:: Short exercise ::
Begin with the first line of the listing and quote every line through the one containing "PI = math.pi"; give only those lines.

:: Supplied data ::
START
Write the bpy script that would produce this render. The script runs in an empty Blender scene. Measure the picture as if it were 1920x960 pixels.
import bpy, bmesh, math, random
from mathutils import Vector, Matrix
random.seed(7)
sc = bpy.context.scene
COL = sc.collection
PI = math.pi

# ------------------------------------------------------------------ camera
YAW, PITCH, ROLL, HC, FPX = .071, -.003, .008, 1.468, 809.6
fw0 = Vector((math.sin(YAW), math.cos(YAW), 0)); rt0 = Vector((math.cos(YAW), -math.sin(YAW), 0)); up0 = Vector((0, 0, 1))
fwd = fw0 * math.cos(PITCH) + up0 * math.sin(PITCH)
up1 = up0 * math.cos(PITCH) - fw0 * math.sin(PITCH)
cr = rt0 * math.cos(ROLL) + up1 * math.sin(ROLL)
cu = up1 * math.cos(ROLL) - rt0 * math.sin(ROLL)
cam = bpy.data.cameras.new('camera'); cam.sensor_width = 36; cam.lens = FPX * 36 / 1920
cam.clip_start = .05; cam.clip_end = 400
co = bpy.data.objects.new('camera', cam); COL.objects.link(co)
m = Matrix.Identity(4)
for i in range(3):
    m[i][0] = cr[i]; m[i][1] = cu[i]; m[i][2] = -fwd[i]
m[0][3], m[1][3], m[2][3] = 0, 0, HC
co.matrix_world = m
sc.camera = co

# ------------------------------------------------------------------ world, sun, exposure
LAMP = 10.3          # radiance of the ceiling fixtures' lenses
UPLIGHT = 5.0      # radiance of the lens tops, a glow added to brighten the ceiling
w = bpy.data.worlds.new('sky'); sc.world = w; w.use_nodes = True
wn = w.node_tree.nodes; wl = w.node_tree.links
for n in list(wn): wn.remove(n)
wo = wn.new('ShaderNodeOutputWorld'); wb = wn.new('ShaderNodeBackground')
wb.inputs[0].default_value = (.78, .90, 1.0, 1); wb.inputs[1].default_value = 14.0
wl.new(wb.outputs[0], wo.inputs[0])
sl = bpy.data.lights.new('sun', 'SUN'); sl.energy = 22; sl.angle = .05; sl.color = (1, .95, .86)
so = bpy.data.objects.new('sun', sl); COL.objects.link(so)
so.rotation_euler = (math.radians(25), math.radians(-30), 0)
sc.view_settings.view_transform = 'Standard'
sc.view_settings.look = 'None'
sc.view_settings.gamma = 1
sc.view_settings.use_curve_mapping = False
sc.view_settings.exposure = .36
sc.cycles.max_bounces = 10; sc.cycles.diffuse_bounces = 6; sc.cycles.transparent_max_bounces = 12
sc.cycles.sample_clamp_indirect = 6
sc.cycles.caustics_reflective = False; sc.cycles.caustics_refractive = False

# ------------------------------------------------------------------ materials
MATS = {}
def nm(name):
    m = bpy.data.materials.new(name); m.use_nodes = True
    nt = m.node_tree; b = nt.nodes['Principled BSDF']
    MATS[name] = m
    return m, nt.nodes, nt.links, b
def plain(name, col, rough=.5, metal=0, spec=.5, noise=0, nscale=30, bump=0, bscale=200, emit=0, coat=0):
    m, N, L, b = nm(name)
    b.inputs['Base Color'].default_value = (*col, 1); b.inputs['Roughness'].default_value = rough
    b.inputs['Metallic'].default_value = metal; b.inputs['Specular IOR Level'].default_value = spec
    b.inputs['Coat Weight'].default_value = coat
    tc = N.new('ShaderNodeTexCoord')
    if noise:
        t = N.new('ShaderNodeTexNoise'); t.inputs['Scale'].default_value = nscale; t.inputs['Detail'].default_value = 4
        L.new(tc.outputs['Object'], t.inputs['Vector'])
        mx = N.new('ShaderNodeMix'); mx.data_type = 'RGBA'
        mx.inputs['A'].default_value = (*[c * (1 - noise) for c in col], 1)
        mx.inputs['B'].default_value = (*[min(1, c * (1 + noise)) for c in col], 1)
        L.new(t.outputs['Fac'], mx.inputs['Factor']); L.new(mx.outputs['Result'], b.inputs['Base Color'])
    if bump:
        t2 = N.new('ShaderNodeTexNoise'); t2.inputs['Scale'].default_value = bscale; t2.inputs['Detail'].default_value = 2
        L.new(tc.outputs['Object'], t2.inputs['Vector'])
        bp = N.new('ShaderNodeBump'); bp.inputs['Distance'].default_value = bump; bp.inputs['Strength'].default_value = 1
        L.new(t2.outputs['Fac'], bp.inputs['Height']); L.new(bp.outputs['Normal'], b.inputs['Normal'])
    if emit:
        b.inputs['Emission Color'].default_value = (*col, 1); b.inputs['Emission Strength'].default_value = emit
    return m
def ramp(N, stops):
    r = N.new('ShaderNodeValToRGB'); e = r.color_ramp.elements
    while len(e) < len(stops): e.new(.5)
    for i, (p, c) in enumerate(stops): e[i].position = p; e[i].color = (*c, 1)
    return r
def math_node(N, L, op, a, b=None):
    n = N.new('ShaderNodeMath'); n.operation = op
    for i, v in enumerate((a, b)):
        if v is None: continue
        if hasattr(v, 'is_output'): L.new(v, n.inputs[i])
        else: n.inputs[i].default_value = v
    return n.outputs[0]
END
:: Solved exercise ::
Write the bpy script that would produce this render. The script runs in an empty Blender scene. Measure the picture as if it were 1920x960 pixels.
import bpy, bmesh, math, random
from mathutils import Vector, Matrix
random.seed(7)
sc = bpy.context.scene
COL = sc.collection
PI = math.pi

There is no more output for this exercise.